By this time, even from the outside, it was clear that Brand was not enthusiastic about the prospect of hiring a co-host. On May 14, Brand, who managed The Madeleine Brand Show's Twitter account, tweeted "Hey @NBC: is your new show Next Caller about someone I know...?"
Next Caller, which had been set to premier on NBC, is about a radio host whose boss brings in a co-host against his will. "What if I refuse?" the host asks. He's told he'll be fired.
(Brand repeatedly declined the Weekly's requests for comment.)
Ultimately, the station offered the job to CNN's Nick Valencia, a local boy from Eagle Rock who studied journalism at USC. He didn't have radio experience, but he did have serious news chops, having cut his teeth reporting on Mexico's drug war.
In June, almost a year after the station began pursuing the grant, Valencia turned down the six-figure position.
Enter A Martínez.
Like Brand, Jorge Martínez grew up in Los Angeles — in his case, Koreatown. But that's where their similarities end. Where Brand attended Berkeley, then Columbia for her master's degree, Martínez played baseball at L.A. City College before transferring to Cal State Northridge, where he received a journalism degree.

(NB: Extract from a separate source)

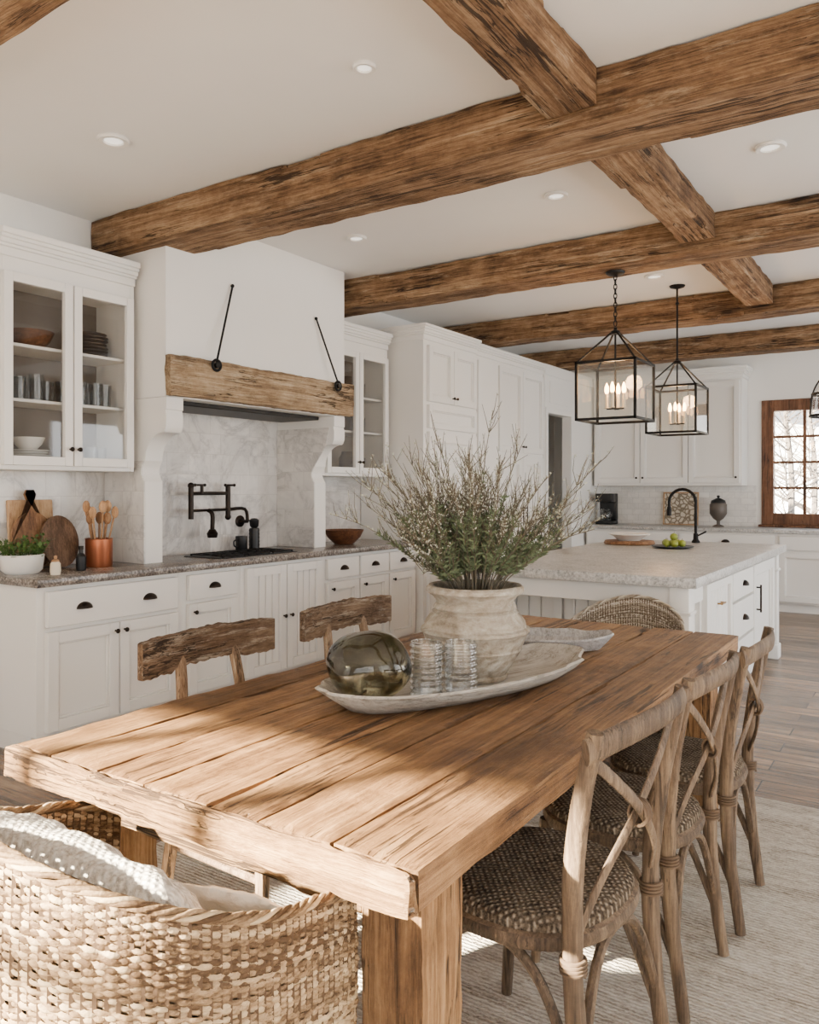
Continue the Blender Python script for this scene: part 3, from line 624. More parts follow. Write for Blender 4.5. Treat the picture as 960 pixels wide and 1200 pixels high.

He hosted pregame shows for the Dodgers for 10 years and then rose through the ranks at ESPN, ultimately earning his own show, In the Zone.
He became known as A (not an initial, just the letter), by his own account, because an early boss used to yell "Hey, Martínez!" when he wanted to speak with him.
It was Craig Curtis, a sports radio fan, who first identified A Martínez as a potential hire, according to a KPCC insider. But ultimately, it was Russ Stanton who made the call.
Stanton toiled as a business reporter for four smaller publications before landing at the L.A. Times in 1997. He ascended to the post of editor in chief in 2008 — only to step down in mid-December 2011. [Editor's note: A correction was made to this paragraph Nov. 1.]
In January, Southern California Public Radio announced that Stanton had been selected after a yearlong search for a vice president of content. More than 100 candidates had been considered.
During his own interview process, Stanton recalls being shown a slideshow that depicted 11 years of uninterrupted growth in audience and donations to the three public radio stations — even through the recession.
It was quite the contrast to the Times, where, during his tenure as editor, Stanton oversaw "withering" cuts that took the staff from 900 to 550. At Southern California Public Radio, the organization was in the process of doubling its newsroom staff.
For all his news experience, Stanton had no experience in public radio — and, as with A Martínez, that may have been part of the point in hiring him.
Stanton took over the hiring process for Brand's co-host soon after he arrived at the station. He says one of the main reasons A Martínez was chosen for the position was because he didn't sound like what people were used to hearing on the NPR affiliate.
"He doesn't sound like public radio, which was by design. We feel very strongly that the population and therefore the audience of Southern California has been changing pretty dramatically and pretty rapidly over the past decade or so," Stanton says.
There's an alternate take on that impressive-sounding talk: The station was desperate. It had been almost a year since KPCC began talking to CPB about the One Nation grant. Station insiders say the nonprofit was starting to breathe down Southern California Public Radio's neck to find a co-host or lose its grant money.